Habiendo pasado por Chicago, Nueva York, Londres y París, Duncan estaba consciente de que su estilo rompía con el ballet clásico, viéndose, además, a sí misma como una artista revolucionaria en medio de un contexto que enaltecía los valores tradicionales. Sin embargo, su trabajo también era, en cierta manera, minimalista: apenas algunos tejidos de color en escena, en lugar de los grandes decorados acostumbrados; túnicas vaporosas que dejaban adivinar la silueta corporal, en vez de tutús y medias; pies descalzos, sin zapatillas de puntas; cabello suelto y dejando de lado el maquillaje, a diferencia de los moños y retoques típicos.

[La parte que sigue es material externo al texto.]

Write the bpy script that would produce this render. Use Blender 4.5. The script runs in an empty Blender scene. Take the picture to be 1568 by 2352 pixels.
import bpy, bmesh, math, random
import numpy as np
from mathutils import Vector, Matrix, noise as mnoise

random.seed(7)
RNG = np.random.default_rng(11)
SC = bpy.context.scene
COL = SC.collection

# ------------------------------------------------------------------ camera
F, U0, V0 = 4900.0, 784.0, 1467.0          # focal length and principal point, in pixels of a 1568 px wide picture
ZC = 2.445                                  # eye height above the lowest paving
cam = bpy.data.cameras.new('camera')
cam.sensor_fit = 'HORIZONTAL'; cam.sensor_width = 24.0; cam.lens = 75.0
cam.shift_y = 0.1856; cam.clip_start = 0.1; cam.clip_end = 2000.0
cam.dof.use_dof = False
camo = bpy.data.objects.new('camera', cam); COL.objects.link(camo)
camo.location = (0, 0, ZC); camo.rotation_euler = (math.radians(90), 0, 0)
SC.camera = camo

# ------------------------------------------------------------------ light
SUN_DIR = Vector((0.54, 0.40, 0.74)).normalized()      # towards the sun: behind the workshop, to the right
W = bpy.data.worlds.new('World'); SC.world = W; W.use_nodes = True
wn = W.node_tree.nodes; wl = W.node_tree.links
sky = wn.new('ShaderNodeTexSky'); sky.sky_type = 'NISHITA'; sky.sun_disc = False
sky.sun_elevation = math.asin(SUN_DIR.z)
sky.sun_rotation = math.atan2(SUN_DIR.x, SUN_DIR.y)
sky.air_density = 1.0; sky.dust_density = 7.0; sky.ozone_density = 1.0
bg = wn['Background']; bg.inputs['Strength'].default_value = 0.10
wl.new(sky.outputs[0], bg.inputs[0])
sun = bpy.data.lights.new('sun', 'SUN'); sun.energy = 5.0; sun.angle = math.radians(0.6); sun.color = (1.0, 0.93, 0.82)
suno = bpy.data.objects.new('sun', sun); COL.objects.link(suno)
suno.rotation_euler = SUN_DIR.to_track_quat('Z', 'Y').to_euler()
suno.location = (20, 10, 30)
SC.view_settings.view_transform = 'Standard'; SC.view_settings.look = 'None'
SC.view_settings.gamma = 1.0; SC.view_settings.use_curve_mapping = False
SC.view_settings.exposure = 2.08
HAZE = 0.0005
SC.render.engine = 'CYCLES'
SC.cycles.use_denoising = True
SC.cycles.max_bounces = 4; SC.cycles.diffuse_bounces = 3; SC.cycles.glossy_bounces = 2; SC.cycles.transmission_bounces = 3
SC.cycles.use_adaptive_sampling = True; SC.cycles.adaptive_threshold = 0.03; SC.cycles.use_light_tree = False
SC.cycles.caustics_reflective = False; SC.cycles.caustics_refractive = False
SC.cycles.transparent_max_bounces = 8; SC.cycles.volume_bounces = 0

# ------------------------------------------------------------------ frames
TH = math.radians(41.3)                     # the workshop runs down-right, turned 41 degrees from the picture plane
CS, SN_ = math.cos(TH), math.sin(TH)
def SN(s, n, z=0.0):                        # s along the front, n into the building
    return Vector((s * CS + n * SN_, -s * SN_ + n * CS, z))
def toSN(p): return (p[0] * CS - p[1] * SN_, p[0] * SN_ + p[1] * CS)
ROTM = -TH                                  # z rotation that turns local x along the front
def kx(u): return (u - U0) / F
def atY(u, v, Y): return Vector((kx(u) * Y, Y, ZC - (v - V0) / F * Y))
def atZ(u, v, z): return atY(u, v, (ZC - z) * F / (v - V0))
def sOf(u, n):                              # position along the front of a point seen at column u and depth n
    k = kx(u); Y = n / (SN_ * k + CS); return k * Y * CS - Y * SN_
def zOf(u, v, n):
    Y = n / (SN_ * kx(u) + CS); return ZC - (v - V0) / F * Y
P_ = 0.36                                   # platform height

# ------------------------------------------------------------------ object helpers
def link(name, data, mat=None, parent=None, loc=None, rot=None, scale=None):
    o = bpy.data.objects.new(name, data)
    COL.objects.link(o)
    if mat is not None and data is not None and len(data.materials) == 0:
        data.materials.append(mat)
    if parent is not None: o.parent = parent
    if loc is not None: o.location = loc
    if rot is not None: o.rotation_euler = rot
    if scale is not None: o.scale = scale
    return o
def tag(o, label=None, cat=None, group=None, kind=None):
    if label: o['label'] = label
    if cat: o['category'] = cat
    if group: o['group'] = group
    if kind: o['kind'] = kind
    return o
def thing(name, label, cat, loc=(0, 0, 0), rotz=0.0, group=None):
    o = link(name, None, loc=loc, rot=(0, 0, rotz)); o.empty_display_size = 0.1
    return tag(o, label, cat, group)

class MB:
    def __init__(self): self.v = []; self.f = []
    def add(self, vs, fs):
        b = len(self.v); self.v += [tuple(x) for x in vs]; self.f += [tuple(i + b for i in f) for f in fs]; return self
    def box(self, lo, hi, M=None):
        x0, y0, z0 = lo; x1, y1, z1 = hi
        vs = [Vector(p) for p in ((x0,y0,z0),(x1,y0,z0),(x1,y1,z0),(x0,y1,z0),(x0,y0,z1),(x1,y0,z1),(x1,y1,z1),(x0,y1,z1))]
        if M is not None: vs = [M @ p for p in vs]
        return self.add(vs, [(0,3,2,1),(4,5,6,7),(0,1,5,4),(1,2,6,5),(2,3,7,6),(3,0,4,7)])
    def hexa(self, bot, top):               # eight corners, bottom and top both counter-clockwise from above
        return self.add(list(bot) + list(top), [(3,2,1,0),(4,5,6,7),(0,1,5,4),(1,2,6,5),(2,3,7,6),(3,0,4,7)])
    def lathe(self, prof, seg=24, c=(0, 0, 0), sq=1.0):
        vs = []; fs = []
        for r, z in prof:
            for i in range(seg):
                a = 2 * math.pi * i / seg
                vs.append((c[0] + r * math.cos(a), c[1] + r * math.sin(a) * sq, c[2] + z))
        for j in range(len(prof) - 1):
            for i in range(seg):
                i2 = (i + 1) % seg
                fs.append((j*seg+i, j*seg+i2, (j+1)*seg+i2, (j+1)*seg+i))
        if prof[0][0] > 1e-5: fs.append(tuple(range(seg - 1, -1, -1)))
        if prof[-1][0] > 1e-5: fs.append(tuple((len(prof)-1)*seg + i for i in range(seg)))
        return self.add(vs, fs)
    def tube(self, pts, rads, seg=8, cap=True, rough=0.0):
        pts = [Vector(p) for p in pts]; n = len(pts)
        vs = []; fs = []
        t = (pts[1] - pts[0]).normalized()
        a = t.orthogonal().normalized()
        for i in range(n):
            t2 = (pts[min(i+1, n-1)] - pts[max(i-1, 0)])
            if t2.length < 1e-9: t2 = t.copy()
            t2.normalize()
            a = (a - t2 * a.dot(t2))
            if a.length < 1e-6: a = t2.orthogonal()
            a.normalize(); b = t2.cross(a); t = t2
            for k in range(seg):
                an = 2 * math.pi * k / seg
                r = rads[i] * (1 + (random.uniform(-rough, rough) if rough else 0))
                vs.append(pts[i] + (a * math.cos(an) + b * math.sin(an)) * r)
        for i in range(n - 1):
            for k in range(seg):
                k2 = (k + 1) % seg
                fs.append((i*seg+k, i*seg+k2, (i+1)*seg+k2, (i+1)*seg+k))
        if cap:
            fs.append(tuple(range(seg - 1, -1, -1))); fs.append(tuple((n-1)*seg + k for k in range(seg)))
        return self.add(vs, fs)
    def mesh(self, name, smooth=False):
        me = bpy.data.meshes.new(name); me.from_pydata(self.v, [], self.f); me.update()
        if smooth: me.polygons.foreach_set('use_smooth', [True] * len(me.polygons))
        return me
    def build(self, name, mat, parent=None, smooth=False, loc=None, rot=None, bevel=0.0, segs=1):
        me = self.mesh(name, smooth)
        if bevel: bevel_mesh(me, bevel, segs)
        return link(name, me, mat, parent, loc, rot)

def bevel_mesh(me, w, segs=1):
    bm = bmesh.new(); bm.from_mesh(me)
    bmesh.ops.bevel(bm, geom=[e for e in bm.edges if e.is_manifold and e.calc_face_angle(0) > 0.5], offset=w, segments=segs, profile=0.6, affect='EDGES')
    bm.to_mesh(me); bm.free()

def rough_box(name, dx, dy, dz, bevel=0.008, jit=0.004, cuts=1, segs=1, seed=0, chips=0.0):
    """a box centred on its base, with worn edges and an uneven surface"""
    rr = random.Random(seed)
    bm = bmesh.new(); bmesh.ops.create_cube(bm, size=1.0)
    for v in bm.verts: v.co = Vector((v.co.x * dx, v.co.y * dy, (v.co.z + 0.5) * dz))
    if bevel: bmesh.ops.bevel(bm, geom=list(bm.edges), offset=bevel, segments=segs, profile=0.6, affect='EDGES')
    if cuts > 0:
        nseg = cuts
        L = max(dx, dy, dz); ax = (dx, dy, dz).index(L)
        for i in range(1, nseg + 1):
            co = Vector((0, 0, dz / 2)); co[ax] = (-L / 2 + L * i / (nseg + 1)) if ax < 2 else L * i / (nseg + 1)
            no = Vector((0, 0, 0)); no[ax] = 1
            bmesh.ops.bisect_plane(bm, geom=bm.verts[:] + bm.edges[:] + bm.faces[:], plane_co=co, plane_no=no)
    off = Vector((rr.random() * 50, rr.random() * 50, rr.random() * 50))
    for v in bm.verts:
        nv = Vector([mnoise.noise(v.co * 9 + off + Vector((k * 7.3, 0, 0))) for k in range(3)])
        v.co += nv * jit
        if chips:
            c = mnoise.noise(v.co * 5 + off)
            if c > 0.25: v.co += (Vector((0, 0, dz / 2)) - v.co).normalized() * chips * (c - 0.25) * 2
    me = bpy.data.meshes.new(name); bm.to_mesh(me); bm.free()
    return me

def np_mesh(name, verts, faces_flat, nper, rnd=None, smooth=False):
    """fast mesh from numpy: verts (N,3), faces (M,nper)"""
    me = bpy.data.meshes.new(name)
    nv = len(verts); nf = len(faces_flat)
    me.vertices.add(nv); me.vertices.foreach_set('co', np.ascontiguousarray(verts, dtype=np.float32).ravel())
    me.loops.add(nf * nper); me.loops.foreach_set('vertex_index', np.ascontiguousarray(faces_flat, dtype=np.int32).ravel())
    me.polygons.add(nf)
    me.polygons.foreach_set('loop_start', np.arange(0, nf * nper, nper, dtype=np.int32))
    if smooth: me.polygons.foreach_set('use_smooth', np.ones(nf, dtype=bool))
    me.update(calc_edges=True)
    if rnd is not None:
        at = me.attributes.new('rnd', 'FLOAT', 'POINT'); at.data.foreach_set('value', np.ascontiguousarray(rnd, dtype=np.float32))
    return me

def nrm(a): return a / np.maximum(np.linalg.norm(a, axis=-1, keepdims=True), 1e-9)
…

Dada tanta contraposición, era de esperarse que su obra chocase con las audiencias al comienzo. Isadora, de hecho, fue objeto de abucheos e interrupciones durante algunas de sus presentaciones durante un tiempo, siendo de notable polémica su gira por América del Sur en 1916.

Años antes, mientras el estilo de esta bailarina estaba en la cúspide de la fama por Europa, su vida personal había sido fuertemente golpeada por la muerte, en 1913, de sus hijos, uno de 7 y otro de 3, en un accidente de auto cerca de París, acaso siendo este un pronóstico del destino de la poco convencional Isadora, madre soltera en aquel momento.

A raíz de ello, se acentuaron su despreocupación y desinterés por las convenciones sociales, así como las exigencias de esta mujer que llegó a simpatizar con el mensaje de la Unión Soviética, lo que la impulsó a trasladarse a Moscú en 1922. No obstante, el fracaso del gobierno ruso a la hora de cumplir las promesas extravagantes de apoyo para el trabajo de Duncan, junto con las condiciones en aquel país, la enviaron de vuelta a Occidente en 1924.

Mi lema: sin límites.

(Isadora Duncan)

De vida no exenta de escándalos, la bailarina tenía una casa para fiestas de disfraces por donde pasaron personajes de la talla de T. S. Eliot, James Joyce, Ezra Pound, Djuna Barnes, Jean Cocteau, Sylvia Beach, Scott Fitzgerald, entre otros.

La tragedia que rodea la famosa muerte de Isadora Duncan ha promovido la difusión de diversos mitos, pero está registrado en la historia que falleció en un accidente de automóvil en Niza, la noche del 14 de septiembre de 1927, a la edad de 50 años. Murió casi instantáneamente por estrangulamiento con la larga bufanda que llevaba alrededor del cuello, cuando esta se enredó en la rueda del vehículo en el que viajaba, de acuerdo con el obituario publicado en el diario The New York Times al día siguiente.

No necesariamente toda innovación nace a partir de una demanda de cambio proveniente de lo externo a nosotros: la expresión y el entendimiento propio también son combustibles. Si bien la danza y el arte en general se encuentran en eterna transformación, a partir de sus respectivas raíces, los seres humanos lo estamos de igual forma, desde nuestras propias vivencias.

Considero a Duncan una de las grandes exponentes de lo que significa el concepto del cambio en sí, pues aunque se hallaba en un entorno capitaneado por el predominio del lenguaje clásico, su vida y obra, por más controversiales que fuesen, se convirtieron en un legado que, hoy por hoy, se mantiene vivo en las distintas academias que enseñan su danza alrededor del mundo, siendo esta una trascendencia vislumbrada cuando ella misma se volvió el emblema del estilo que nació de las olas, siempre bailando y creando al ritmo de Isadora: un paso adelante.